I couldn't find anything in Eunsook that has a reference in Onew, not regarding looks nor personality. So I had a very difficult time picturing her as female Onew, also because it was constantly said that she looked exactly like Gwiboon, so I was a bit confused whether I should picture her as Key instead, so I sort of ended up going back and forth with this and not having a clear picture in my mind. For Jonghyun, at least he was a composer, but that was about it. Taemin not really either. Gwiboon had severe depression and we only knew her for a short time, so I think she as a character makes sense. Minho however, I could totally see fitting into his character.
It didn't really feel like there was a particular point in having Onew as Eunsook. Especially since she was the spitting image of his mother, and I personally don't find Key and Onew anything alike (but maybe that's only me? I haven't really thought about this before?). Maybe it would have been better to keep the mother as an OC then? Or maybe you do find them alike... I don't know. But it didn't really feel like there was any point in having Onew there, nor to having it as a genderbend story.
Of course that can be a choice, not to include anything about the idols themselves in the stories. But then I couldn't either say that this was “definitely-not-Onew”, so maybe that's an indication that the character is maybe not particularly strong.
When writing fanfics, you have a head start, because the people reading your story already love your characters. I really recommending using that head start a bit. But if you don't want to do that, you have to work a bit harder to make your characters reach the reader.
Story
Your story is not a cliché, and it revolves around relationships in a realistic and a meaningful way.
And I think the story works much better with the sequel than without.
I did like it, but if I were to mention something that I think could be improved, it is that the story reads a little flat, and perhaps a bit cold.
It does make sense that the story is on the cold side, and that doesn't have to be bad. And it can be a conscious decision to make it cold, since the topic is coldness in a way.
I think in general, angst works better with happiness in the neighborhood.
What i mean is that it's not only the angst that keeps the waterworks running, so to speak, but the contrast of happiness and angst.
I think the story started out pretty strong, with the contrast of Jonghyun's happiness for the baby, and his concern for his wife. But the development of Jonghyun's and Eunseok's relationship is a little bit flat. It stays the same throughout, more or less. I think it would be more powerful if they had some happy moments (to let us know what they are missing out on), or if for example Eunseok would watch other people happy moments.

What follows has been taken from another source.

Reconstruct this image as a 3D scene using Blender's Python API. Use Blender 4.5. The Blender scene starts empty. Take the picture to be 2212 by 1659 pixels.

But since their relationship is cold, it is a valid choice to keep the story a bit “cold” for the lack of better words.
In any case, I think making the characters slightly more dimensional would automatically fix this (if you even want it to be fixed).
Also, I'm glad you added the sequel because it makes the story much more coherent. Without it, the story was kind of lacking an ending. It started and then sort of just continued until it didn't continue any more. So there wasn't a very clear ending after the first chapter, but that is very real life, and again, a valid choice. But I think that the last two paragraphs could have been worded slightly different to make it more feel like an “ending”. In any case, it's always good to put extra emphasis on the first/last paragraphs, to make sure the story starts and ends with the feeling that you want.
I really did like the ending of the sequel I must say. Because with it, the story was more meaningful. Because it showed that even though Eunseok is decided to not let her father influence how she raises her child, in the end it clearly does. By doing everything opposite to him, his way is affecting her, and making her child very dependent to her and her decisions, and maybe not giving him room to breath and make his own decisions, like to decide for himself what to think about his grandfather.
So, in some ways she wasn't completely able to escape her upbringing, and I don't really think anyone is, so to me that was very meaningful.
Overall
Your story as a whole is good. All the basics you have got covered, which does make your story maybe more challenging to review, but I welcome the challenge, it was fun for me, both to read your story and try to think of ways it could be improved (in my opinion of course).
If I would only recommend one thing, it is: Don't let your character (nor readers) always know what they are feeling down to the very last detail. Try for example to write a short story/chapter is experiencing feeling X, but isn't aware of it/doesn't know what it is. Try to make the reader find out before the character does. Just a little more showing than telling. It's more powerful if the reader figures things out on “his own” (you subtly or not so subtly help her/him of course) than telling her/him directly what is happening and how s/he should feel about it.
Also, try to break the pattern/rules a little bit. Storyline is not always smooth, and continuous (though it can be of course), sometimes things happen that break up the pattern a bit. Also, characters don't always have to be completely consistent and have one strong character trait that dominates everything. Think about your characters in a slightly broader sense than directly related to your story. How would they react in certain situations and so on? You don't have to (and probably shouldn't) describe *everything* about them. But if you feel that the character has a “life” outside of the scope of the story, I think it will come through to the reader.
I hope this, somewhat helped at least. But if not, you don't really have to worry too much, your writing is already good.
Thanks for the request and good luck with your writing!